Last modified on November 21, 2019, at 00:07

Great Disappointment

The Great Disappointment was a major event in the history of 19th-century American Christianity, affecting the disciples of the Millerite movement, a sect that formed out of the Second Great Awakening.

William Miller, a Baptist preacher, proposed that Jesus Christ would return to the earth during the year 1843, based on his interpretations of the prophecies in the book of Daniel (Chapters 8 and 9, especially Dan. 8:14 "Unto two thousand and three hundred days; then shall the sanctuary be cleansed"). Once 1843 passed with no return, it was determined that due to "calculation error" (as preached by Samuel S. Snow) the return would actually take place on October 22, 1844. In both cases, thousands of followers, some of whom had given away all of their possessions, waited expectantly.

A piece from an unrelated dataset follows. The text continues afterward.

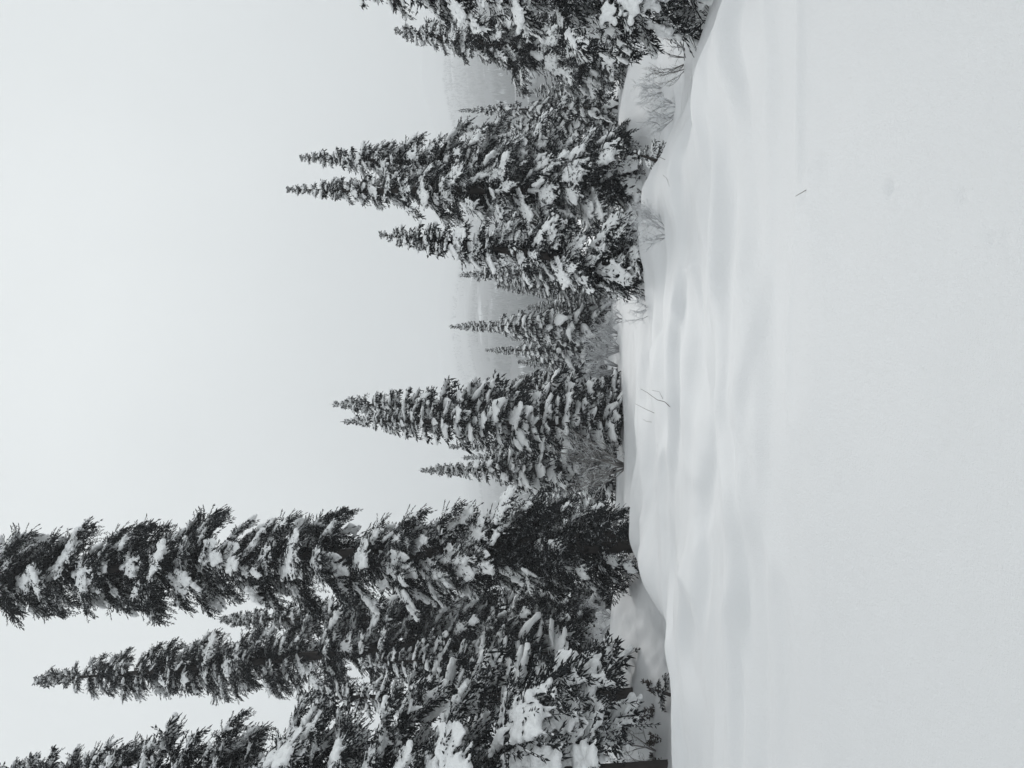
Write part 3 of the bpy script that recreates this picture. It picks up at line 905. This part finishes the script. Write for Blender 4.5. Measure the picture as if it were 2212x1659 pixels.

When Jesus did not appear on the revised date, the event became known as the Great Disappointment. Miller himself repented of attempting to set a date and returned to the Baptist church. However, another follower found a convenient explanation for what went on: Miller didn't have the date wrong but had the event wrong. Instead of Jesus coming to Earth, he would enter the Holy Temple in Heaven and begin cleansing it (an event known as the "Investigative Judgment"). Many followers of Miller's original movement accepted the revision, which eventually gave birth to the beginnings of the Seventh-day Adventist Church.